Warum Gelsenkirchen nicht schon viel mehr auf baulich abgetrennte Radwege setzt
„Wir vermissen zum Beispiel eine direkte Nord-Süd-Radverbindung“, sagt Birgit Wehrhöfer, verkehrspolitische Sprecherin der Grünen. Zudem sei das Programm nicht auskömmlich finanziert. Die Grünen fordern, dass 3 Millionen Euro im Jahreshaushalt für die Radinfrastruktur berücksichtigt werden. Zudem kritisiert die Fraktion, dass im Zukunftsprogramm oft nur vage von Radverkehrsanlagen gesprochen werde. „Reine Schutzstreifen wie aktuell auf der De-la-Chevallerie-Straße bieten nach unserer Erfahrung leider kaum Sicherheit für Radfahrende“, so Wehrhöfer. Die Verwaltung müsse mutiger planen und häufiger auf baulich abgetrennte Radwege setzten.
Für Mobilitätsmanager Stefan Behrens wäre es nicht seriös, nun schon für jede Maßnahme zu konkretisieren, wie der Bereich für die Radfahrer genau aussehen wird. „Einige Projekte liegen so weit in der Zukunft, dass wir noch nicht angeben können, was dort explizit gemacht wird.“ Zudem, ergänzt Stadtbaurat Christoph Heidenreich, sei das Zukunftsprogramm nicht als abschließende einmalige Aufstellung zu verstehen. „Es ist ein Papier, das wir kontinuierlich fortschreiben werden.“ So ließen sich aktuelle Entwicklungen aufnehmen und berücksichtigen.
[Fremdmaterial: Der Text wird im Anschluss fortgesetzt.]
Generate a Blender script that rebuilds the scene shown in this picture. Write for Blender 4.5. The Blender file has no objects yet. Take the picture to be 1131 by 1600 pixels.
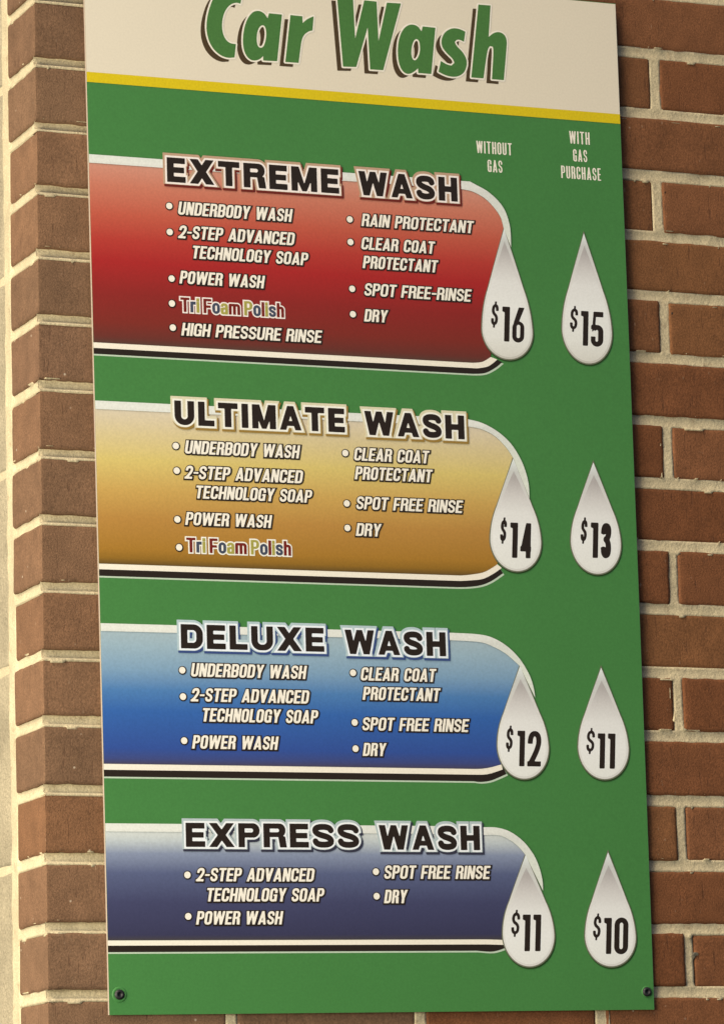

Von Gelsenkirchen-Zentrum nach Buer: Nord-Süd-Verbindung ist langfristiges Ziel
Und die weiterhin nicht berücksichtige direkte Nord-Süd-Verbindung? „Das ist durchaus ein Ziel von uns, aber da muss die Verkehrswende insgesamt weiter vorangeschritten sein“, sagt der Planungs- und Umweltdezernent. Aktuell würde man mit so einer Verbindung laut Heidenreich Verkehrsstau provozieren. „Wir haben aber gute Alternativen geschaffen: eine Nord-Süd-Radroute West und eine Nord-Süd-Route Ost.“ Beide Verbindungen hätten einen „Qualitätsvorteil“ und seien im Vergleich zur Fahrt über die Kurt-Schumacher-Straße nur unwesentlich länger. Mobilitätsmanager Behrend: „Das sind keine Alibi-Verbindungen, sondern wirklich gute Radwege.“
Der Politik präsentiert
Das Zukunftsprogramm knüpft an die Programmplanung Radverkehr an, die Ende 2019 erstmals aufgelegt wurde-
Das Programm wurde bereits den Bezirksvertretungen vorgestellt. Am 18. November wurd es noch dem Ausschuss für Verkehr und Mobilitätsentwicklung sowie am 23. November dem Ausschuss für Umwelt, Nachhaltigkeit und Klimaschutz präsentiert.
Die Stadt arbeitet aktuell auch noch an dem „Masterplan Mobilität“. „Der Masterplan und das Radverkehrsprogramm sollen sich gegenseitig befruchten“, sagt Stadtbaurat Christoph Heidenreich.